Keoma (1976) starring Franco Nero, William Berger, Olga Karlatos, Orso Maria Guerrini, Gabriella Giacobbe, Antonio Marsina, Joshua Sinclair directed by Enzo G. Castellari Movie Review

Keoma (1976)   4/54/54/54/54/5

Franco Nero in Keoma (1976)

Keoma Brings Freedom

Having been away fighting in the war half breed Keoma (Franco Nero) is returning home for the first time in a long time. On the way he comes across a group of outlaws who are set to kill a group of civilians as they are said to have the plague. Coldly watching from a distance he does nothing as one after another is gunned down till a pregnant woman is about to be shot and he finally intervenes showing his skills with the gun in doing so. Taking the woman back to his home town Keoma quickly makes enemies when they accuse him of bringing a woman with the plague in to town. But that is not his only problem as after paying his father a visit he learns that the town is now run by a man called Caldwell (Donald O'Brien) and Keoma's 3 step brothers who picked on him as a child have joined forces with him. With Caldwell and his men hunting Keoma down to get rid of him Keoma sets about ridding the town of its evil boss.

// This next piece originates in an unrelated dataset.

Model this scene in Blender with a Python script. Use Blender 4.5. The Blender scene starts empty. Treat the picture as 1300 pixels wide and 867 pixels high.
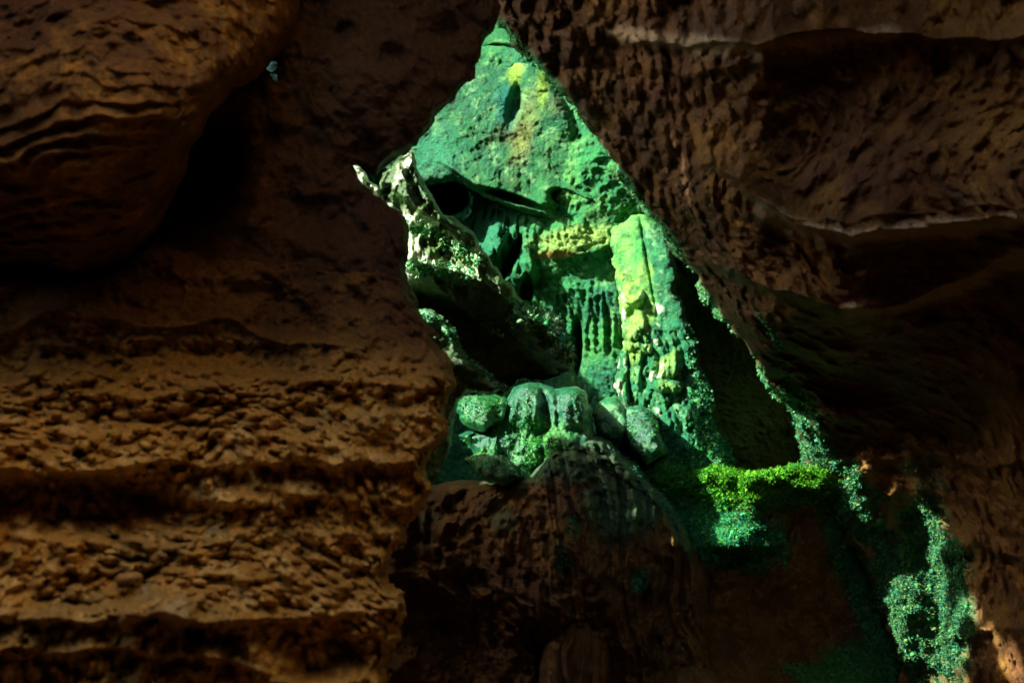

If I was to change the name Keoma to something like Bill Smith and swapped Franco Nero for say Richard Widmark and this mid 70s western would sound routine. It certainly has a mostly routine story with a man who has been away at war returning home to discover it is in the control of a mean business man and so sets about cleaning the place up in doing so making him a wanted man. But "Keoma" is not just another Hollywood western, it is a spaghetti western and for the most a damn good one at that.

Woody Strode in Keoma (1976)

Now as a spaghetti western "Keoma" has many of those elements you associate with the name. There is that dirty look where the west is shown as a grimy place where cowboys look filthy after days of riding the trail. There is also the close ups of the eyes and scene after scene which is full of style, combining slow motion with rotating camera work. Plus of course there is the atmosphere, the build up to moments of drama which all work in that classic spaghetti western way. Yes "Keoma" ticks a lot of spaghetti western boxes and does them all very well.

It also has something extra and I am not on about the violence as that is expected. Nope it has creativity with flashback scenes actually playing out in front of Keoma eye's so when he walks into a barn and remembers his half brothers beating him up as a child he is there watching it happen. And "Keoma" also has Franco Nero who looks great with the long hair and hat making him look slightly believable as a half breed even if the accent isn't right. But what Nero brings to the role is that silent mystery, that ability to just stare at the camera and communicate with it without even opening his mouth. It is because Nero is such a great actor that he manages to make Keoma that intoxicating mix of being likeable but also mysterious.

The one thing which for me is wrong about "Keoma" is the soundtrack as the dramatic songs with a woman who shrieks in a not too dissimilar way to Kate Bush, except Kate Bush sounds good doing it. It is shall we say an interesting concept of a soundtrack but one which grated on me.

What this all boils down to is that "Keoma" is a very good mid 70s spaghetti western and in truth deserves to be much better known than it is. But it is not with out its issues and that soundtrack and the singer's voice will haunt you like the plague.